Work required: Exclude the pictures and reproduce the remaining data exactly as written.

Dataset extract:
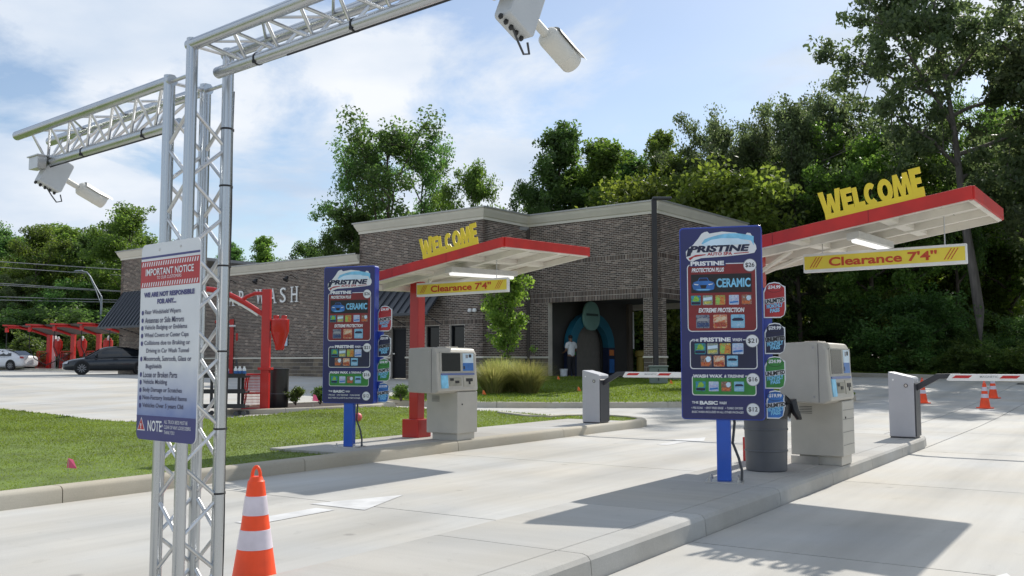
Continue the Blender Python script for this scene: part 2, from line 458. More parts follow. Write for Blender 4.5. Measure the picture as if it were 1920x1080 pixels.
def rrect(x0, x1, z0, z1, r, n=4):
    pts = []
    for (cx, cz, a0) in ((x1 - r, z1 - r, 0), (x0 + r, z1 - r, 90), (x0 + r, z0 + r, 180), (x1 - r, z0 + r, 270)):
        for i in range(n + 1):
            a = R(a0 + 90 * i / n)
            pts.append((cx + r * math.cos(a), cz + r * math.sin(a)))
    return pts
def ellipse(cx, cz, rx, rz, n=20):
    return [(cx + rx * math.cos(2 * math.pi * i / n), cz + rz * math.sin(2 * math.pi * i / n)) for i in range(n)]
_TXT = {}
def text_mesh(s, w_, h_, m, bold=0.0, shear=0.0, depth=0.0, spacing=1.0):
    key = (s, round(w_, 4), round(h_, 4), m.name, bold, shear, depth, spacing)
    if key in _TXT: return _TXT[key]
    cu = bpy.data.curves.new('lettering', 'FONT')
    cu.body = s; cu.size = 1; cu.offset = bold; cu.shear = shear; cu.space_character = spacing
    cu.resolution_u = 3; cu.extrude = .001 if depth else 0
    cu.align_x = 'CENTER'
    o = bpy.data.objects.new('lettering_tmp', cu); COL.objects.link(o)
    bpy.context.view_layer.update()
    me = bpy.data.meshes.new_from_object(o.evaluated_get(bpy.context.evaluated_depsgraph_get()))
    bpy.data.objects.remove(o); bpy.data.curves.remove(cu)
    n = len(me.vertices)
    co = np.empty(n * 3, 'f'); me.vertices.foreach_get('co', co); co = co.reshape(-1, 3)
    lo, hi = co.min(0), co.max(0)
    new = np.zeros_like(co)
    new[:, 0] = (co[:, 0] - (lo[0] + hi[0]) / 2) / max(1e-6, hi[0] - lo[0]) * w_
    new[:, 2] = (co[:, 1] - (lo[1] + hi[1]) / 2) / max(1e-6, hi[1] - lo[1]) * h_
    if depth: new[:, 1] = -(co[:, 2] - lo[2]) / max(1e-6, hi[2] - lo[2]) * depth
    me.vertices.foreach_set('co', new.ravel()); me.update()
    me.name = 'lettering'; me.materials.clear(); me.materials.append(m)
    _TXT[key] = me
    return me
def lettering(parent, s, cx, cz, w_, h_, y, m, bold=0.02, shear=0.0, depth=0.0, name='lettering', spacing=1.0):
    return put(name, text_mesh(s, w_, h_, m, bold, shear, depth, spacing), parent, (cx, y, cz))

def block_letter(ch, w_, h, d):
    P = {'W': [(0, 1), (.23, 1), (.31, .36), (.41, .86), (.59, .86), (.69, .36), (.77, 1), (1, 1), (.82, 0), (.59, 0), (.5, .46), (.41, 0), (.18, 0)],
         'E': [(0, 0), (1, 0), (1, .24), (.45, .24), (.45, .39), (.90, .39), (.90, .61), (.45, .61), (.45, .76), (1, .76), (1, 1), (0, 1)],
         'L': [(0, 0), (1, 0), (1, .27), (.45, .27), (.45, 1), (0, 1)],
         'M': [(0, 0), (.22, 0), (.28, .56), (.41, 0), (.59, 0), (.72, .56), (.78, 0), (1, 0), (.88, 1), (.64, 1), (.5, .46), (.36, 1), (.12, 1)]}
    m = MB()
    if ch in P: return m.prism([(x * w_, z * h) for x, z in P[ch]], 0, d)
    a0, a1, n = (48, 312, 18) if ch == 'C' else (0, 360, 24)
    V = []
    for i in range(n + 1):
        a = R(a0 + (a1 - a0) * i / n); c, q = math.cos(a), math.sin(a)
        for (rx, rz) in ((.5, .5), (.19, .25)):
            for y in (0, d): V.append(((.5 + rx * c) * w_, y, (.5 + rz * q) * h))
    F = []
    k = n + 1
    if ch == 'O': V = V[:-4]; k = n
    for i in range(n):
        p, r = i * 4, ((i + 1) % k) * 4
        F += [(p, r, r + 2, p + 2), (p + 1, p + 3, r + 3, r + 1), (p, p + 1, r + 1, r), (p + 2, r + 2, r + 3, p + 3)]
    if ch == 'C': F += [(0, 2, 3, 1), (n * 4, n * 4 + 1, n * 4 + 3, n * 4 + 2)]
    return m.add(V, F)

# ------------------------------------------------------------------ ground sheet
def ground_sheet():
    xs = np.concatenate([np.linspace(-900, -130, 12), np.linspace(-120, 90, 106), np.linspace(100, 900, 12)])
    ys = np.concatenate([np.linspace(-300, -20, 8), np.linspace(-15, 140, 78), np.linspace(150, 1800, 14)])
    v = [(x, y, gz(x, y) - .05) for y in ys for x in xs]
    nx = len(xs)
    f = [(j * nx + i, j * nx + i + 1, (j + 1) * nx + i + 1, (j + 1) * nx + i) for j in range(len(ys) - 1) for i in range(nx - 1)]
    return structure(MB().add(v, f).build('ground', GROUND, fixn=False, smooth=True))
ground_sheet()

def fill_poly(pts, step, zf, holes=None):
    """constrained triangulation of a world polygon with interior grid points"""
    P = []
    n = len(pts)
    for i in range(n):
        a, b = np.array(pts[i]), np.array(pts[(i + 1) % n])
        k = max(1, int(np.linalg.norm(b - a) / step))
        for q in range(k): P.append(tuple(a + (b - a) * q / k))
    nb = len(P)
    E = [(i, (i + 1) % nb) for i in range(nb)]
    arr = np.array(P)
    x0, y0 = arr.min(0); x1, y1 = arr.max(0)
    gx = np.arange(x0 + step / 2, x1, step); gy = np.arange(y0 + step / 2, y1, step)
    X, Y = np.meshgrid(gx, gy)
    Q = np.stack([X.ravel(), Y.ravel()], 1)
    Q = Q[inside(Q, arr)]
    V = [Vector(p) for p in P] + [Vector(p) for p in Q]
    r = delaunay_2d_cdt(V, E, [list(range(nb))], 1, 1e-4)
    vs = [(p.x, p.y, zf(p.x, p.y)) for p in r[0]]
    return vs, [tuple(f) for f in r[2]]
def inside(Q, poly):
    x, y = Q[:, 0], Q[:, 1]; res = np.zeros(len(Q), bool); n = len(poly); j = n - 1
    for i in range(n):
        xi, yi = poly[i]; xj, yj = poly[j]
        c = ((yi > y) != (yj > y)) & (x < (xj - xi) * (y - yi) / (yj - yi + 1e-12) + xi)
        res ^= c; j = i
    return res
def dist_edge(Q, poly):
    d = np.full(len(Q), 1e9); n = len(poly)
    for i in range(n):
        a = np.array(poly[i]); b = np.array(poly[(i + 1) % n]); ab = b - a
        t = np.clip(((Q - a) @ ab) / (ab @ ab + 1e-12), 0, 1)
        d = np.minimum(d, np.linalg.norm(Q - (a + t[:, None] * ab), axis=1))
    return d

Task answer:
Continue the Blender Python script for this scene: part 2, from line 458. More parts follow. Write for Blender 4.5. Measure the picture as if it were 1920x1080 pixels.
def rrect(x0, x1, z0, z1, r, n=4):
    pts = []
    for (cx, cz, a0) in ((x1 - r, z1 - r, 0), (x0 + r, z1 - r, 90), (x0 + r, z0 + r, 180), (x1 - r, z0 + r, 270)):
        for i in range(n + 1):
            a = R(a0 + 90 * i / n)
            pts.append((cx + r * math.cos(a), cz + r * math.sin(a)))
    return pts
def ellipse(cx, cz, rx, rz, n=20):
    return [(cx + rx * math.cos(2 * math.pi * i / n), cz + rz * math.sin(2 * math.pi * i / n)) for i in range(n)]
_TXT = {}
def text_mesh(s, w_, h_, m, bold=0.0, shear=0.0, depth=0.0, spacing=1.0):
    key = (s, round(w_, 4), round(h_, 4), m.name, bold, shear, depth, spacing)
    if key in _TXT: return _TXT[key]
    cu = bpy.data.curves.new('lettering', 'FONT')
    cu.body = s; cu.size = 1; cu.offset = bold; cu.shear = shear; cu.space_character = spacing
    cu.resolution_u = 3; cu.extrude = .001 if depth else 0
    cu.align_x = 'CENTER'
    o = bpy.data.objects.new('lettering_tmp', cu); COL.objects.link(o)
    bpy.context.view_layer.update()
    me = bpy.data.meshes.new_from_object(o.evaluated_get(bpy.context.evaluated_depsgraph_get()))
    bpy.data.objects.remove(o); bpy.data.curves.remove(cu)
    n = len(me.vertices)
    co = np.empty(n * 3, 'f'); me.vertices.foreach_get('co', co); co = co.reshape(-1, 3)
    lo, hi = co.min(0), co.max(0)
    new = np.zeros_like(co)
    new[:, 0] = (co[:, 0] - (lo[0] + hi[0]) / 2) / max(1e-6, hi[0] - lo[0]) * w_
    new[:, 2] = (co[:, 1] - (lo[1] + hi[1]) / 2) / max(1e-6, hi[1] - lo[1]) * h_
    if depth: new[:, 1] = -(co[:, 2] - lo[2]) / max(1e-6, hi[2] - lo[2]) * depth
    me.vertices.foreach_set('co', new.ravel()); me.update()
    me.name = 'lettering'; me.materials.clear(); me.materials.append(m)
    _TXT[key] = me
    return me
def lettering(parent, s, cx, cz, w_, h_, y, m, bold=0.02, shear=0.0, depth=0.0, name='lettering', spacing=1.0):
    return put(name, text_mesh(s, w_, h_, m, bold, shear, depth, spacing), parent, (cx, y, cz))

def block_letter(ch, w_, h, d):
    P = {'W': [(0, 1), (.23, 1), (.31, .36), (.41, .86), (.59, .86), (.69, .36), (.77, 1), (1, 1), (.82, 0), (.59, 0), (.5, .46), (.41, 0), (.18, 0)],
         'E': [(0, 0), (1, 0), (1, .24), (.45, .24), (.45, .39), (.90, .39), (.90, .61), (.45, .61), (.45, .76), (1, .76), (1, 1), (0, 1)],
         'L': [(0, 0), (1, 0), (1, .27), (.45, .27), (.45, 1), (0, 1)],
         'M': [(0, 0), (.22, 0), (.28, .56), (.41, 0), (.59, 0), (.72, .56), (.78, 0), (1, 0), (.88, 1), (.64, 1), (.5, .46), (.36, 1), (.12, 1)]}
    m = MB()
    if ch in P: return m.prism([(x * w_, z * h) for x, z in P[ch]], 0, d)
    a0, a1, n = (48, 312, 18) if ch == 'C' else (0, 360, 24)
    V = []
    for i in range(n + 1):
        a = R(a0 + (a1 - a0) * i / n); c, q = math.cos(a), math.sin(a)
        for (rx, rz) in ((.5, .5), (.19, .25)):
            for y in (0, d): V.append(((.5 + rx * c) * w_, y, (.5 + rz * q) * h))
    F = []
    k = n + 1
    if ch == 'O': V = V[:-4]; k = n
    for i in range(n):
        p, r = i * 4, ((i + 1) % k) * 4
        F += [(p, r, r + 2, p + 2), (p + 1, p + 3, r + 3, r + 1), (p, p + 1, r + 1, r), (p + 2, r + 2, r + 3, p + 3)]
    if ch == 'C': F += [(0, 2, 3, 1), (n * 4, n * 4 + 1, n * 4 + 3, n * 4 + 2)]
    return m.add(V, F)

# ------------------------------------------------------------------ ground sheet
def ground_sheet():
    xs = np.concatenate([np.linspace(-900, -130, 12), np.linspace(-120, 90, 106), np.linspace(100, 900, 12)])
    ys = np.concatenate([np.linspace(-300, -20, 8), np.linspace(-15, 140, 78), np.linspace(150, 1800, 14)])
    v = [(x, y, gz(x, y) - .05) for y in ys for x in xs]
    nx = len(xs)
    f = [(j * nx + i, j * nx + i + 1, (j + 1) * nx + i + 1, (j + 1) * nx + i) for j in range(len(ys) - 1) for i in range(nx - 1)]
    return structure(MB().add(v, f).build('ground', GROUND, fixn=False, smooth=True))
ground_sheet()

def fill_poly(pts, step, zf, holes=None):
    """constrained triangulation of a world polygon with interior grid points"""
    P = []
    n = len(pts)
    for i in range(n):
        a, b = np.array(pts[i]), np.array(pts[(i + 1) % n])
        k = max(1, int(np.linalg.norm(b - a) / step))
        for q in range(k): P.append(tuple(a + (b - a) * q / k))
    nb = len(P)
    E = [(i, (i + 1) % nb) for i in range(nb)]
    arr = np.array(P)
    x0, y0 = arr.min(0); x1, y1 = arr.max(0)
    gx = np.arange(x0 + step / 2, x1, step); gy = np.arange(y0 + step / 2, y1, step)
    X, Y = np.meshgrid(gx, gy)
    Q = np.stack([X.ravel(), Y.ravel()], 1)
    Q = Q[inside(Q, arr)]
    V = [Vector(p) for p in P] + [Vector(p) for p in Q]
    r = delaunay_2d_cdt(V, E, [list(range(nb))], 1, 1e-4)
    vs = [(p.x, p.y, zf(p.x, p.y)) for p in r[0]]
    return vs, [tuple(f) for f in r[2]]
def inside(Q, poly):
    x, y = Q[:, 0], Q[:, 1]; res = np.zeros(len(Q), bool); n = len(poly); j = n - 1
    for i in range(n):
        xi, yi = poly[i]; xj, yj = poly[j]
        c = ((yi > y) != (yj > y)) & (x < (xj - xi) * (y - yi) / (yj - yi + 1e-12) + xi)
        res ^= c; j = i
    return res
def dist_edge(Q, poly):
    d = np.full(len(Q), 1e9); n = len(poly)
    for i in range(n):
        a = np.array(poly[i]); b = np.array(poly[(i + 1) % n]); ab = b - a
        t = np.clip(((Q - a) @ ab) / (ab @ ab + 1e-12), 0, 1)
        d = np.minimum(d, np.linalg.norm(Q - (a + t[:, None] * ab), axis=1))
    return d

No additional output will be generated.